Monday, Nov. 12, 1956
Here Comes Hollywood
The CBS Ford Star Jubilee showing last week of MGM's 1939 musiclassic The Wizard of Oz--which hauled down a spectacular 29.4 Trendex rating--forced a couple of stark truths on TVmen. Hollywood, with about 200 of its best old movies headed straight for TV this year, will have a hard time competing with itself. Further, the whole system of network programming may soon have to be revamped.
The first uncut feature film ever seen on TV, Oz brought the fairy-tale wanderings of a wide-eyed, 16-year-old Judy Garland into U.S. homes for the first time. The E. Y. Harburg-Harold Arlen score (Over the Rainbow, We're Off to See the Wizard) sounded as fresh and enchanting as ever. To kick off the movie, Buffoon Bert Lahr, who played the craven lion in the film, reminisced to Judy's ten-year-old daughter, Liza Minnelli, about the good old days at MGM. If the movie suffered in its new setting, it was mainly because less than 1% of the U.S.'s 37 million TV sets are equipped for color. Otherwise, Oz was clearly as good as anything around the best neighborhood theaters--and far better than most live TV spectaculars.
But in speeding the success of good old movies on TV, CBS may be setting a dangerous precedent.
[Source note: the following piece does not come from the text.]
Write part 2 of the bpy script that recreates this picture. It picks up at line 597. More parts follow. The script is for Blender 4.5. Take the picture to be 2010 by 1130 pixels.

Topflight movies are now available to all of the 430 TV stations in the U.S.; within the past year all but two major studios (Paramount and Universal-International) have sold old films to TV. Last week 20th Century-Fox leased to National Telefilm Associates, which has tie-ins with some no stations throughout the U.S., a $30 million backlog of 390 feature films. If Oz had been presented locally in only a handful of cities across the nation, it would have clobbered such a top-rated TV show as CBS's $64,000 Question. For more than half the total TV audience (an estimated 119 million) in the U.S. and more than three-fourths of all TV profits are hitched to only eleven urban areas, each of which has at least one independent TV station.
When Los Angeles' local station KTTV recently ran the 1944 movie Thirty Seconds Over Tokyo, it captured twice the audience of the three major networks and more viewers than all six competing stations combined. Currently, Los Angeles alone is putting some 17 hours of movies on TV every day. When other independent stations begin to bilk the major webs of their regular audience, the whole of TV will be due for a serious overhaul.